Die Höchstgeschwindigkeit der Unterstützung liegt laut Prospekt bei 25 km/h. In Wirklichkeit stehen 27 km/h auf dem serienmäßigen Bordcomputer, wenn die Vortriebshilfe plötzlich abschaltet. Wer aus eigener Kraft auf ebener Strecke schneller fahren will, muss ordentlich in die Pedale treten. Doch bei etwa 35 km/h ist ob der hohen Trittfrequenz dann Schluss. Die 26 Kilogramm lassen das E-Bike im Leerlauf lange rollen und geben ihm bergab ordentlich Schwung. Wenn der Akku aber mal leer sein sollte, sind das hohe Gewicht und die Nabenschaltung ein ziemliches Problem wenn es bergauf geht.

Der größte Vorteil des Smart E-Bikes: Es sieht verdammt gut aus. Vor allem im Vergleich mit den Elektrofahrrädern Modell „Oma” oder „Birkenstock-Öko”. Auf den ersten Blick wirkt alles sauber und präzise Verabeitet. Statt einer Kette erfolgt die Übersetzung über einen Carbon-Zahnriemen. Der Rahmen ist aus Alu und die hydraulischen Scheibenbremsen entschärfen manch kritische Situation. Die mitgelieferte Klingel vom Typ „bing” sollte durch etwas lauteres ersetzt werden, da man sich damit Blasen am Daumen klingelt bis ein Fußgänger reagiert.

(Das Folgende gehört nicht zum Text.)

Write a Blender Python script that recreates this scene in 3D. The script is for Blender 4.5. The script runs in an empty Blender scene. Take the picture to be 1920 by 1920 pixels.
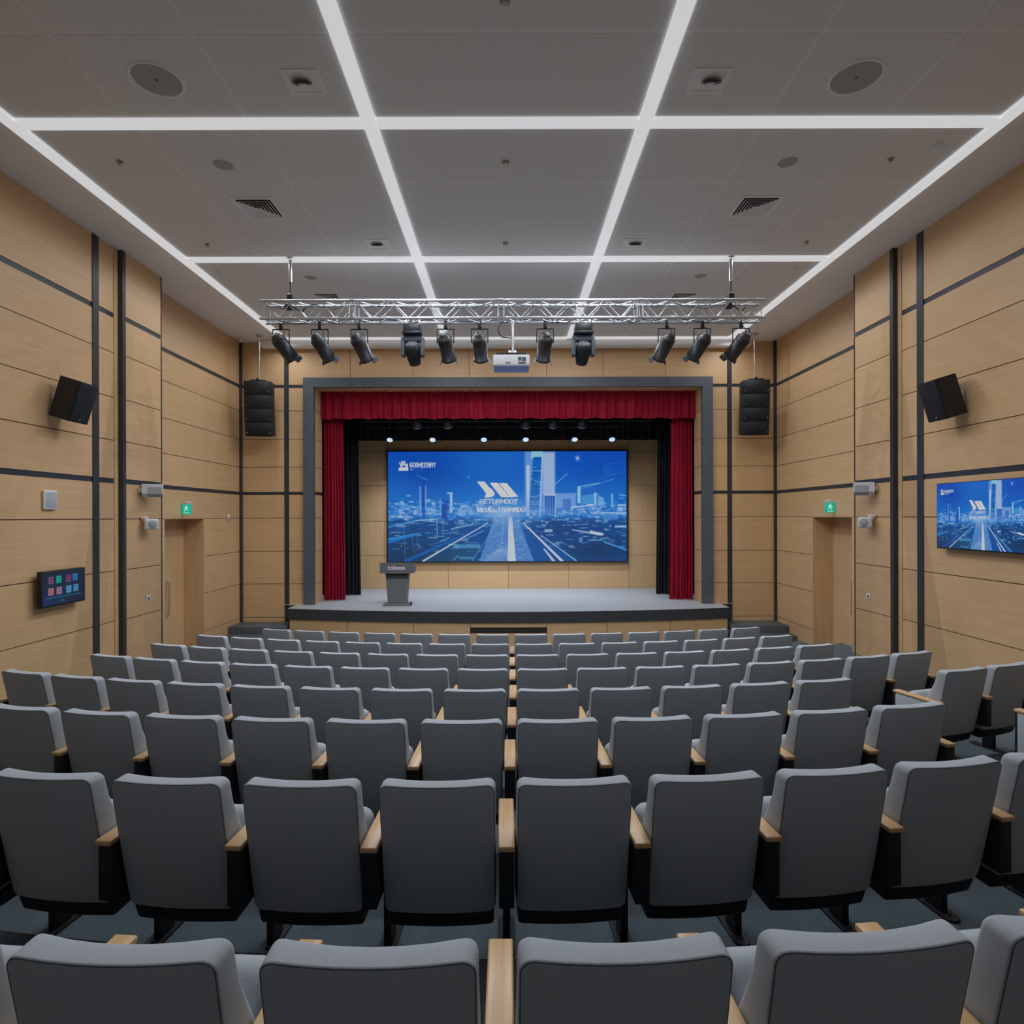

Leider fehlt bisher ein Gepäckträger, der laut aktueller Preisliste für Frühjahr 2013 angekündigt war, aber offensichtlich immer noch nicht lieferbar ist. Alleine die passenden Taschen sind schon erhältlich. Doch was nutzt ein Fahrrad, mit dem ich die Einkäufe für das Wochenende oder die Tasche für’s Büro nicht transportieren kann? Nur so zum rumfahren ist es dann wieder zu teuer. Wo wir beim Preis wären: 2.849,00 Euro. Was erstmal saftig klingt und wahrscheinlich im Vergleich zu anderen Modellen auch saftig ist. Das Smart E-Bike ist in dieser Preisklasse aber mitnichten alleine. Auch wird man sicher von diesem E-Bike keine Berichte über zerbröselte Bremsen und gebrochene Rahmen hören.

Für mich ist der Preis wegen der fehlenden Federung, auch auf geteerten Straßen kann es einen ganz schön durchrütteln, und des fehlenden Gepäckträgers zu hoch. Ich werde wohl doch versuchen weniger zu rauchen und öfters mal nach Feierabend noch ein paar Runden auf meinem motorlosen Tourenrad drehen.

Update 23. Juli 2013

Heute wurde ich von Daimler darauf hingewiesen, dass der Gepäckträger inzwischen beim Smart-Händler gegen Aufpreis erhältlich sei.